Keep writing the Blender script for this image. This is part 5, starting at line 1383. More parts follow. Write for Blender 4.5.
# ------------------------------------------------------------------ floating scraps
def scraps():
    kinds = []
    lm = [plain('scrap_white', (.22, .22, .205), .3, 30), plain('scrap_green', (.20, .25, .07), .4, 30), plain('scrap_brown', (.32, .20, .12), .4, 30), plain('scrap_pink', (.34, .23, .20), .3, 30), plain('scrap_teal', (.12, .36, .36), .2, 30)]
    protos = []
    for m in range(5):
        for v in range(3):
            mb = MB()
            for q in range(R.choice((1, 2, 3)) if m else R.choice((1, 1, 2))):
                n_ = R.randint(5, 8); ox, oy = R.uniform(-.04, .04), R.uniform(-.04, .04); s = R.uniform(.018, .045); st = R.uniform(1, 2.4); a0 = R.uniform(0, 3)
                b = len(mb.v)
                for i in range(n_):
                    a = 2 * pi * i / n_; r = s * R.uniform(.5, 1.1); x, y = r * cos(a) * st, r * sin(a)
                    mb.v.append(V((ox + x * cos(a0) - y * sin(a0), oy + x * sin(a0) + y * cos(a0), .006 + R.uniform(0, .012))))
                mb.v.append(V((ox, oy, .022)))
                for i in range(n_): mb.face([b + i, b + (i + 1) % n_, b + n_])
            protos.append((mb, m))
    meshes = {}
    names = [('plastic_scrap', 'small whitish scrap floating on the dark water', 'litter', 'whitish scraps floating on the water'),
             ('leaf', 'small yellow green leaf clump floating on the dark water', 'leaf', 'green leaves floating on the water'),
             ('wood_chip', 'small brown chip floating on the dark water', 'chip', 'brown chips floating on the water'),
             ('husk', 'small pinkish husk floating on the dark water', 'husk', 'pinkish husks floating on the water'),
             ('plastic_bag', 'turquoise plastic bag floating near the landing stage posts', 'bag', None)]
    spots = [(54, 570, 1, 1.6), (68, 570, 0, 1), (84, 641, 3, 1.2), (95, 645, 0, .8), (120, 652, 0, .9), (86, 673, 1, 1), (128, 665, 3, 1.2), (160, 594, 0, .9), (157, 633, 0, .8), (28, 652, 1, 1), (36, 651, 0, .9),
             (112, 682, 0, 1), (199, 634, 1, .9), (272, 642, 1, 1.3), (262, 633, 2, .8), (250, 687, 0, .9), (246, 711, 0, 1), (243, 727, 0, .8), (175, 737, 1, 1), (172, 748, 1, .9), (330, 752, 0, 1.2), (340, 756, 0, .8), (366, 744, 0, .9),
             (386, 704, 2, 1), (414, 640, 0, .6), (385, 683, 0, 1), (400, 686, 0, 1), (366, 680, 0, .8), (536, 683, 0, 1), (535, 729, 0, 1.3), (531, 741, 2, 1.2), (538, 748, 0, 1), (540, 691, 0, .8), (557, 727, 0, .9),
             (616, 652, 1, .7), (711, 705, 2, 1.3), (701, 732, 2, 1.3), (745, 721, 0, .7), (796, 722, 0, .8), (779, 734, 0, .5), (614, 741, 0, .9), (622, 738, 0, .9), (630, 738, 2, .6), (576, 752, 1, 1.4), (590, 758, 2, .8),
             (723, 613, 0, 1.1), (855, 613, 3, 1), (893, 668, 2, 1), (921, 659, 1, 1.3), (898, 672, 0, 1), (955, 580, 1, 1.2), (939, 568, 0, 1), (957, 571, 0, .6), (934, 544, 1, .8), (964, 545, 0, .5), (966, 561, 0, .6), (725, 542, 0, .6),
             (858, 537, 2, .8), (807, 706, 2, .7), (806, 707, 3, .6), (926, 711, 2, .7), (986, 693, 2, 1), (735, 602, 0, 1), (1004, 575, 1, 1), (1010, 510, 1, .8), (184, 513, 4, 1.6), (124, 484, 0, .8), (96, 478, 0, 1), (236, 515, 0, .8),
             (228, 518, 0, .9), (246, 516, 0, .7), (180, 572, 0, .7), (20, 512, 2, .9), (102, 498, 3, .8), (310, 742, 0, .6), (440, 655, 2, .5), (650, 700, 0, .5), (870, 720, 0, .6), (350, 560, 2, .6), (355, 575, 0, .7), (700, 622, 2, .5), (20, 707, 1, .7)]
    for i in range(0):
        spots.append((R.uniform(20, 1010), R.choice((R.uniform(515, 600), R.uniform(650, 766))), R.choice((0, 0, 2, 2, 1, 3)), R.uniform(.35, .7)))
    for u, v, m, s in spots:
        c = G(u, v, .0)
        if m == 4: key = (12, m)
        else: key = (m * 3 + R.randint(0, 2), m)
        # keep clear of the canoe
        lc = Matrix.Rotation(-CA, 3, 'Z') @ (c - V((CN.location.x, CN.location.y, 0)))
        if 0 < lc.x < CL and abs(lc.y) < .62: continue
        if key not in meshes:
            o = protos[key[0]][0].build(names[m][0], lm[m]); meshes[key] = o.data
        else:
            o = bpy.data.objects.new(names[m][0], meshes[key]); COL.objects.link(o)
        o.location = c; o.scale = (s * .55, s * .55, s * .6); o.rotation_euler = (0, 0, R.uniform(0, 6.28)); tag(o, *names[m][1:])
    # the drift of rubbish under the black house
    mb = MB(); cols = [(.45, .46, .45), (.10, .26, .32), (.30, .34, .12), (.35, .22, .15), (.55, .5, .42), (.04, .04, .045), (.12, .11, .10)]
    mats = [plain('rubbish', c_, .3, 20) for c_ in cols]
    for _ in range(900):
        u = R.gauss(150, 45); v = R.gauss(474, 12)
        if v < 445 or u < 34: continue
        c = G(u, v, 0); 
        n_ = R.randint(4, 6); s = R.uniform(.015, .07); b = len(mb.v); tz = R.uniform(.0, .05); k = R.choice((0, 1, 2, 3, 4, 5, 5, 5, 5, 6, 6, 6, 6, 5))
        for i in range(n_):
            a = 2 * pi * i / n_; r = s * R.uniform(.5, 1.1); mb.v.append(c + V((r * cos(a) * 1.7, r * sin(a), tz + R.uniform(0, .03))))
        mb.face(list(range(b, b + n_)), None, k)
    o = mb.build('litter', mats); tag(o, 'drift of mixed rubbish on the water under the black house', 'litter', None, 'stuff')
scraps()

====

--- Instructions for the task ---
Extract the data in full. Keep it word for word.

--- Finished task ---
Keep writing the Blender script for this image. This is part 5, starting at line 1383. More parts follow. Write for Blender 4.5.
# ------------------------------------------------------------------ floating scraps
def scraps():
    kinds = []
    lm = [plain('scrap_white', (.22, .22, .205), .3, 30), plain('scrap_green', (.20, .25, .07), .4, 30), plain('scrap_brown', (.32, .20, .12), .4, 30), plain('scrap_pink', (.34, .23, .20), .3, 30), plain('scrap_teal', (.12, .36, .36), .2, 30)]
    protos = []
    for m in range(5):
        for v in range(3):
            mb = MB()
            for q in range(R.choice((1, 2, 3)) if m else R.choice((1, 1, 2))):
                n_ = R.randint(5, 8); ox, oy = R.uniform(-.04, .04), R.uniform(-.04, .04); s = R.uniform(.018, .045); st = R.uniform(1, 2.4); a0 = R.uniform(0, 3)
                b = len(mb.v)
                for i in range(n_):
                    a = 2 * pi * i / n_; r = s * R.uniform(.5, 1.1); x, y = r * cos(a) * st, r * sin(a)
                    mb.v.append(V((ox + x * cos(a0) - y * sin(a0), oy + x * sin(a0) + y * cos(a0), .006 + R.uniform(0, .012))))
                mb.v.append(V((ox, oy, .022)))
                for i in range(n_): mb.face([b + i, b + (i + 1) % n_, b + n_])
            protos.append((mb, m))
    meshes = {}
    names = [('plastic_scrap', 'small whitish scrap floating on the dark water', 'litter', 'whitish scraps floating on the water'),
             ('leaf', 'small yellow green leaf clump floating on the dark water', 'leaf', 'green leaves floating on the water'),
             ('wood_chip', 'small brown chip floating on the dark water', 'chip', 'brown chips floating on the water'),
             ('husk', 'small pinkish husk floating on the dark water', 'husk', 'pinkish husks floating on the water'),
             ('plastic_bag', 'turquoise plastic bag floating near the landing stage posts', 'bag', None)]
    spots = [(54, 570, 1, 1.6), (68, 570, 0, 1), (84, 641, 3, 1.2), (95, 645, 0, .8), (120, 652, 0, .9), (86, 673, 1, 1), (128, 665, 3, 1.2), (160, 594, 0, .9), (157, 633, 0, .8), (28, 652, 1, 1), (36, 651, 0, .9),
             (112, 682, 0, 1), (199, 634, 1, .9), (272, 642, 1, 1.3), (262, 633, 2, .8), (250, 687, 0, .9), (246, 711, 0, 1), (243, 727, 0, .8), (175, 737, 1, 1), (172, 748, 1, .9), (330, 752, 0, 1.2), (340, 756, 0, .8), (366, 744, 0, .9),
             (386, 704, 2, 1), (414, 640, 0, .6), (385, 683, 0, 1), (400, 686, 0, 1), (366, 680, 0, .8), (536, 683, 0, 1), (535, 729, 0, 1.3), (531, 741, 2, 1.2), (538, 748, 0, 1), (540, 691, 0, .8), (557, 727, 0, .9),
             (616, 652, 1, .7), (711, 705, 2, 1.3), (701, 732, 2, 1.3), (745, 721, 0, .7), (796, 722, 0, .8), (779, 734, 0, .5), (614, 741, 0, .9), (622, 738, 0, .9), (630, 738, 2, .6), (576, 752, 1, 1.4), (590, 758, 2, .8),
             (723, 613, 0, 1.1), (855, 613, 3, 1), (893, 668, 2, 1), (921, 659, 1, 1.3), (898, 672, 0, 1), (955, 580, 1, 1.2), (939, 568, 0, 1), (957, 571, 0, .6), (934, 544, 1, .8), (964, 545, 0, .5), (966, 561, 0, .6), (725, 542, 0, .6),
             (858, 537, 2, .8), (807, 706, 2, .7), (806, 707, 3, .6), (926, 711, 2, .7), (986, 693, 2, 1), (735, 602, 0, 1), (1004, 575, 1, 1), (1010, 510, 1, .8), (184, 513, 4, 1.6), (124, 484, 0, .8), (96, 478, 0, 1), (236, 515, 0, .8),
             (228, 518, 0, .9), (246, 516, 0, .7), (180, 572, 0, .7), (20, 512, 2, .9), (102, 498, 3, .8), (310, 742, 0, .6), (440, 655, 2, .5), (650, 700, 0, .5), (870, 720, 0, .6), (350, 560, 2, .6), (355, 575, 0, .7), (700, 622, 2, .5), (20, 707, 1, .7)]
    for i in range(0):
        spots.append((R.uniform(20, 1010), R.choice((R.uniform(515, 600), R.uniform(650, 766))), R.choice((0, 0, 2, 2, 1, 3)), R.uniform(.35, .7)))
    for u, v, m, s in spots:
        c = G(u, v, .0)
        if m == 4: key = (12, m)
        else: key = (m * 3 + R.randint(0, 2), m)
        # keep clear of the canoe
        lc = Matrix.Rotation(-CA, 3, 'Z') @ (c - V((CN.location.x, CN.location.y, 0)))
        if 0 < lc.x < CL and abs(lc.y) < .62: continue
        if key not in meshes:
            o = protos[key[0]][0].build(names[m][0], lm[m]); meshes[key] = o.data
        else:
            o = bpy.data.objects.new(names[m][0], meshes[key]); COL.objects.link(o)
        o.location = c; o.scale = (s * .55, s * .55, s * .6); o.rotation_euler = (0, 0, R.uniform(0, 6.28)); tag(o, *names[m][1:])
    # the drift of rubbish under the black house
    mb = MB(); cols = [(.45, .46, .45), (.10, .26, .32), (.30, .34, .12), (.35, .22, .15), (.55, .5, .42), (.04, .04, .045), (.12, .11, .10)]
    mats = [plain('rubbish', c_, .3, 20) for c_ in cols]
    for _ in range(900):
        u = R.gauss(150, 45); v = R.gauss(474, 12)
        if v < 445 or u < 34: continue
        c = G(u, v, 0); 
        n_ = R.randint(4, 6); s = R.uniform(.015, .07); b = len(mb.v); tz = R.uniform(.0, .05); k = R.choice((0, 1, 2, 3, 4, 5, 5, 5, 5, 6, 6, 6, 6, 5))
        for i in range(n_):
            a = 2 * pi * i / n_; r = s * R.uniform(.5, 1.1); mb.v.append(c + V((r * cos(a) * 1.7, r * sin(a), tz + R.uniform(0, .03))))
        mb.face(list(range(b, b + n_)), None, k)
    o = mb.build('litter', mats); tag(o, 'drift of mixed rubbish on the water under the black house', 'litter', None, 'stuff')
scraps()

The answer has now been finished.